ただ、意図はわかるのだが、いまいちそれが音楽の末端まで浸透しないもどかしさも若干。強いシューマン臭にオケ(フェアに言うと、聞き手の自分自身も)がうまくアダプトできていない印象。チェロ協奏曲も、自分がそもそもこの作品をうまく消化できない(長年苦手な作品…)ところが主だろうが、ソルターニも極めて洗練されてはいるが最後に心を掴む何かが所在無げな。

こういうもどかしさが2番でようやく解消。結局は自分のシューマンの消化能力の問題だったのかもしれない。この作品は良く知っている(変な言い方だが)。そして自分の感じている解釈のカギとなるポイント一つ一つにネチネチ手を突っ込んでくる。時には地味に、時にはそこまでやっちゃいますかとこっちが気恥ずかしくなるくらいに。これくらいでなきゃ。
第二楽章まではそれでも一定程度の良識というかバランス感覚もあったが、第三楽章で変態度全開。こんな濃厚な音楽だったとは正直知らなかった。そして、濃厚濃密ではあるが、決して頂点には至らない、頂上が見えてくるたびに湿度の高い強烈な下降気流が忍び下りてくる。この閉塞感、満たされない感。これぞシューマンの本分。終楽章も躁状態のハ短調で始まりつつコーダの前で一旦ハ短調で静かに閉じてしまうという病的な曲想をここまで見事に表現できる演奏はなかなかない。見事の一言。ご存じのとおり20世紀の悲惨な歴史そのものである彼の前半生のトラウマが音楽に憑依したかのような病的な視点が彼の再現芸術家としての持ち味で、それを他人の演奏で具現化させなくてはいけないという指揮の性質上、彼自身のピアノのようにうまくはいかないことが多いが、ここで数年来書いているように、ようやくそれが(あの棒でも)達成できる境地に至ってきている気がする。打率低いけど。

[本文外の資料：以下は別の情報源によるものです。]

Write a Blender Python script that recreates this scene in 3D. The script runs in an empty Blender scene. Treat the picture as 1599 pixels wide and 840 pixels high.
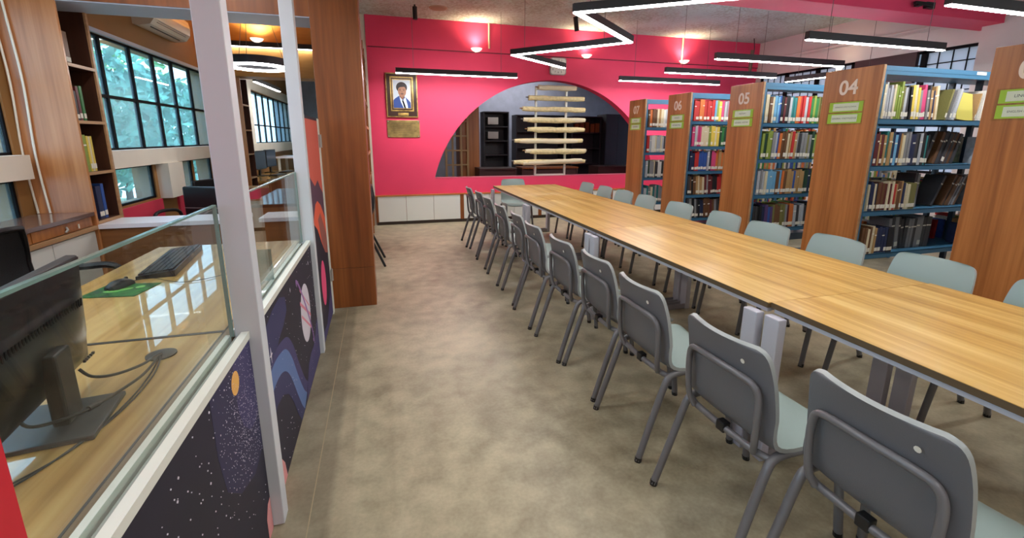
import bpy, bmesh, math, random
from mathutils import Vector, Matrix
random.seed(7)
S = bpy.context.scene
COL = S.collection
PI = math.pi

# ------------------------------------------------------------------ camera
cd = bpy.data.cameras.new('camera'); cam = bpy.data.objects.new('camera', cd); COL.objects.link(cam)
cd.sensor_width = 36.0; cd.lens = 702.2 / 1599 * 36; cd.clip_start = 0.02; cd.clip_end = 200
cd.shift_y = -(420.0 - 370.3) / 1599
yaw, pit, rol = 0.2815, 0.2173, -0.0039
cy_, sy_, cp_, sp_ = math.cos(yaw), math.sin(yaw), math.cos(pit), math.sin(pit)
fw = Vector((sy_*cp_, cy_*cp_, -sp_)); rt = Vector((cy_, -sy_, 0)); dn = fw.cross(rt)
r2 = math.cos(rol)*rt + math.sin(rol)*dn; d2 = -math.sin(rol)*rt + math.cos(rol)*dn
up = -d2; bk = -fw
cam.matrix_world = Matrix(((r2.x, up.x, bk.x, 0), (r2.y, up.y, bk.y, 0), (r2.z, up.z, bk.z, 1.48), (0, 0, 0, 1)))
S.camera = cam

# ------------------------------------------------------------------ world, exposure
W = bpy.data.worlds.new('world'); S.world = W; W.use_nodes = True
bg = W.node_tree.nodes['Background']; bg.inputs[0].default_value = (0.60, 0.80, 1.0, 1); bg.inputs[1].default_value = 1.25
vs = S.view_settings
vs.view_transform = 'Standard'; vs.look = 'None'; vs.gamma = 1.0; vs.use_curve_mapping = False; vs.exposure = 2.3
LED = 17.0          # radiance of the LED diffusers
WARM = 3.0         # warm bowl lamps

# ------------------------------------------------------------------ colour and materials
def lin(c):
    c = c / 255.0
    return c / 12.92 if c <= 0.04045 else ((c + 0.055) / 1.055) ** 2.4
def rgb(c): return (lin(c[0]), lin(c[1]), lin(c[2]), 1)

def mat(name, c, rough=0.5, metal=0.0, var=0.0, vscale=6.0, bump=0.0, bscale=60.0, coat=0.0, spec=0.5):
    m = bpy.data.materials.new(name); m.use_nodes = True
    nt = m.node_tree; N = nt.nodes; L = nt.links; b = N['Principled BSDF']
    b.inputs['Base Color'].default_value = rgb(c); b.inputs['Roughness'].default_value = rough
    b.inputs['Metallic'].default_value = metal; b.inputs['Coat Weight'].default_value = coat
    b.inputs['Specular IOR Level'].default_value = spec
    if var or bump:
        tc = N.new('ShaderNodeTexCoord')
    if var:
        n = N.new('ShaderNodeTexNoise'); n.inputs['Scale'].default_value = vscale; n.inputs['Detail'].default_value = 5
        L.new(tc.outputs['Object'], n.inputs['Vector'])
        r = N.new('ShaderNodeValToRGB')
        r.color_ramp.elements[0].position = 0.3; r.color_ramp.elements[1].position = 0.72
        r.color_ramp.elements[0].color = rgb([max(0, x * (1 - var)) for x in c])
        r.color_ramp.elements[1].color = rgb([min(255, x * (1 + var)) for x in c])
        L.new(n.outputs['Fac'], r.inputs['Fac']); L.new(r.outputs['Color'], b.inputs['Base Color'])
    if bump:
        n2 = N.new('ShaderNodeTexNoise'); n2.inputs['Scale'].default_value = bscale; n2.inputs['Detail'].default_value = 4
        L.new(tc.outputs['Object'], n2.inputs['Vector'])
        bp = N.new('ShaderNodeBump'); bp.inputs['Strength'].default_value = bump; bp.inputs['Distance'].default_value = 0.02
        L.new(n2.outputs['Fac'], bp.inputs['Height']); L.new(bp.outputs['Normal'], b.inputs['Normal'])
    return m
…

月曜のシューマンVn+ブラ2は他予定との兼ね合いで残念ながら見送り濃厚。来季のN響にはクレジットされておらず、ひょっとしたらこれが一時期は「おらが町の監督」としても世話になった彼との最後の実演かもしれない。仮にそうなってしまったとしても、懐かしく振り返ることができるような2番だった。